My little one is currently becoming very frustrated and the way he’s dealing with it is pure lashing out - screaming, pushing, pulling hair. At home we try and deal with this in a very calm loving manner with positive reinforcements, sticker charts and putting him in a quiet place with a distraction to calm down and explaining the right course of action rather than telling him off. 

At nursery yesterday it obviously became too much for him and he started lashing out at other children (absolutely not acceptable but it’s how he’s currently reacting when he’s frustrated or overwhelmed).

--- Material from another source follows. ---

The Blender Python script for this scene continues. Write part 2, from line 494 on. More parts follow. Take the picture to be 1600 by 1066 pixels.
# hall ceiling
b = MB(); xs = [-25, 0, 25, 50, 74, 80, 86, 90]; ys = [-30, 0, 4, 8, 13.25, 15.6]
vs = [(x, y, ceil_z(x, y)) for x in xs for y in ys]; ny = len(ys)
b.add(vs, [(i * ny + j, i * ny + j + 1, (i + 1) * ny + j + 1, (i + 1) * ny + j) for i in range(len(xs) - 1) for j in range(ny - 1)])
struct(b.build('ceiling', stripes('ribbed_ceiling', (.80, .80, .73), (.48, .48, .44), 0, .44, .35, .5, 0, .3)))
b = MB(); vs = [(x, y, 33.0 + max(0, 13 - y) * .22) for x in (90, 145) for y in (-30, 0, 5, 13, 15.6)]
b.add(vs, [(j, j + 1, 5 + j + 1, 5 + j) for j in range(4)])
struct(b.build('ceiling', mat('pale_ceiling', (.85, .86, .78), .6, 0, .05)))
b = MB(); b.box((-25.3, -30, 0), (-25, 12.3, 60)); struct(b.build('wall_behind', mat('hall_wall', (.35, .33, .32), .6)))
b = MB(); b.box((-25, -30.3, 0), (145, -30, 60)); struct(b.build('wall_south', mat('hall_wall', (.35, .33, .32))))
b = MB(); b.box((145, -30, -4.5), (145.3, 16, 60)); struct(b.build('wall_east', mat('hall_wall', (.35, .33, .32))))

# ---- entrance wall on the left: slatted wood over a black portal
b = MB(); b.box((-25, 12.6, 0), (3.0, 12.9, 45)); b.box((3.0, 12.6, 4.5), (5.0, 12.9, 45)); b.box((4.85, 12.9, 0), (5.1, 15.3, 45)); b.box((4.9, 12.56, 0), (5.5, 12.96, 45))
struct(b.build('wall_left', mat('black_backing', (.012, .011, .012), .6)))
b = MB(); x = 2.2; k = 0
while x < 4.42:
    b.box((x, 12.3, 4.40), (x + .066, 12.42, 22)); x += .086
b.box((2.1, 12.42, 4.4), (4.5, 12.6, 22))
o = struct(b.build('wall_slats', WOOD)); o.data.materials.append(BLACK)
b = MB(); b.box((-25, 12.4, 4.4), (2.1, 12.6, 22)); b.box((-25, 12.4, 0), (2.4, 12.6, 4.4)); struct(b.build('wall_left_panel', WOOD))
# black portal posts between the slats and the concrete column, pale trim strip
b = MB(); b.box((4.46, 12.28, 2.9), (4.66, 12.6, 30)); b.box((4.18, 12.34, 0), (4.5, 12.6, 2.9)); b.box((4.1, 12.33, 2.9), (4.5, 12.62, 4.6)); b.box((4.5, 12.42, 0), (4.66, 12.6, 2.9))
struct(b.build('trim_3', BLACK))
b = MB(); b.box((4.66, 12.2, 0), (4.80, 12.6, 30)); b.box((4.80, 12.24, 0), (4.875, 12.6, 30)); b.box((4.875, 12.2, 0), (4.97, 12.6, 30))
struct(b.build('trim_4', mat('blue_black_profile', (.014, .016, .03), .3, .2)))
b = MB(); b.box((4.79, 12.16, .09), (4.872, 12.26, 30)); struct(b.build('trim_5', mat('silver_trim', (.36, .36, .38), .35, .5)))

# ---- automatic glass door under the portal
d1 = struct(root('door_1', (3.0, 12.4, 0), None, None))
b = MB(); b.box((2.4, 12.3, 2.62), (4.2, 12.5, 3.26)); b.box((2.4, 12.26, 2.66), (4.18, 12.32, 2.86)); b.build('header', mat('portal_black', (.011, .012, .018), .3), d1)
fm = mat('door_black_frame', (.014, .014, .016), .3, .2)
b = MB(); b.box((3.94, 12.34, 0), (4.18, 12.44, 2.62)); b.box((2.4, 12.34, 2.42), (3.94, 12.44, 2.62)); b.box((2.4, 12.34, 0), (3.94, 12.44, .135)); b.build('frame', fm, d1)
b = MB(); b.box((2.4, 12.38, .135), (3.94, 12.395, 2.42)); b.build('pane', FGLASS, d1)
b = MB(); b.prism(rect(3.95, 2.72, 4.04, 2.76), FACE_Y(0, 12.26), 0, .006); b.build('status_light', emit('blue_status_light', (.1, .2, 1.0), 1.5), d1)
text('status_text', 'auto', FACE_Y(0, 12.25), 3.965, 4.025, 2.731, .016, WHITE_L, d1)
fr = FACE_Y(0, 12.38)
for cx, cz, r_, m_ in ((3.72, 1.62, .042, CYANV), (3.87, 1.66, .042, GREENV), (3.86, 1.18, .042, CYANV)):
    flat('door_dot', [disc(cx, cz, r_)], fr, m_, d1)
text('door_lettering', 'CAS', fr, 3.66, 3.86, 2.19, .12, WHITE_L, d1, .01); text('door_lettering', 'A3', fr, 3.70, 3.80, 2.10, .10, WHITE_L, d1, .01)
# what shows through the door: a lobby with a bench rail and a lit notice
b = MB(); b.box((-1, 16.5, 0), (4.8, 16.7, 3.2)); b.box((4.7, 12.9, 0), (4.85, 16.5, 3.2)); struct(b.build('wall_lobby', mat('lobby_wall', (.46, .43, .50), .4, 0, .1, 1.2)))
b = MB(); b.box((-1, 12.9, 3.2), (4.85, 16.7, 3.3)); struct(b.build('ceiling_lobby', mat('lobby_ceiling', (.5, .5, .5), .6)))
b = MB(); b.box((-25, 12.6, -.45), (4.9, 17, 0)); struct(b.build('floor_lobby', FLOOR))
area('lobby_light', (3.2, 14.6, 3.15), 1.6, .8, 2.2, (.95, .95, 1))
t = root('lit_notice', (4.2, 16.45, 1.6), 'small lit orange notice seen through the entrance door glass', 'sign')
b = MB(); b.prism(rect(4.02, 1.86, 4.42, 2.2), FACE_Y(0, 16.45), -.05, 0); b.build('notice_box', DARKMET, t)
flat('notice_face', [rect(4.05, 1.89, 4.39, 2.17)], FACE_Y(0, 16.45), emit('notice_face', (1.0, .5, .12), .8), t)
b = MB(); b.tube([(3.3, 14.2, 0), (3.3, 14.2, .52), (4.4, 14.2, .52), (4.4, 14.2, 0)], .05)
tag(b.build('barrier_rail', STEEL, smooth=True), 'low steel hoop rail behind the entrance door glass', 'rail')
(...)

The teacher pulled me over at the end of the day and said the way she was sanctioning his behaviour was taking away his favourite soft toy, causing a complete melt down but she had to show the other children that there are sanctions in place.

Now that sent all sorts of red flags to me and made me feel that there is a lack of understanding there. I don’t think this was the right way to go about it.

what are your thoughts? Sorry for the waffling.

  • That's would be pulling a safety net out from under someone who already feels incredibly unsafe and extremely vulnerable. Can you pull him out of the nursery until he's assessed? 

    At this age they cannot communicate the physics of a problem creating stress. They don't know how to explain the psychology when feeling a sense of injustice or know how to reason through a problem to find the root cause (like an LED flickering at a rate we can see, a volatile organic compound they can sense in their gut (certain artificial scents give me indigestion), an overwhelm of sound reflections from an untreated room and so on. Children respond as best they can to communicate sensory assault or internal frustration from perceiving something beyond their years without the education and internal vocabulary to take command of their space. This is always "responsive". It might be he's an introvert and a space to himself IS the distraction/breathing room needed.

    A toy then becomes a locked grounding mechanism to serve as something stable in an unstable environment. The world is a bit of chaos and the nature of autistic traits desire environmental order, which serve to help us become Ontologists, Librarians, Engineers and other roles society would be lost without. We can help advance technology and education and run well-indexed museums and so forth. When young, obviously, we will find the world overwhelming and social systems deeply confusing if not disturbing. 

    Sorry if I'm a bit of an encylcopeadia. The nature of NT connexion is based on social systems, involving a flexibility with nuances and language for the sake of togetherness. So when something valuable is removed, a child learned to cooperate. Autistic instinct doesn't work this same way, as we're more 'wired' toward the laws of nature. If you take a thing of value away we learn you are not to be trusted. Cause and effect. If you take something you are immediately deemed a thief and if it's someone in Authority the world quickly becomes a system of deep injustice. 

    We are wired to use our brains to think, experience and understand different. We'll put more effort into social graces while our NT peers may have to put more effort in to learning a skill. 

  • Yes, total lack of understanding there. They obviously want to help children regulate emotion, but depriving them of their primary prop to do that isn't the way to go about it. They are only going to make matters worse.

    I hope you manage to re-education them and agree a more sensible approach.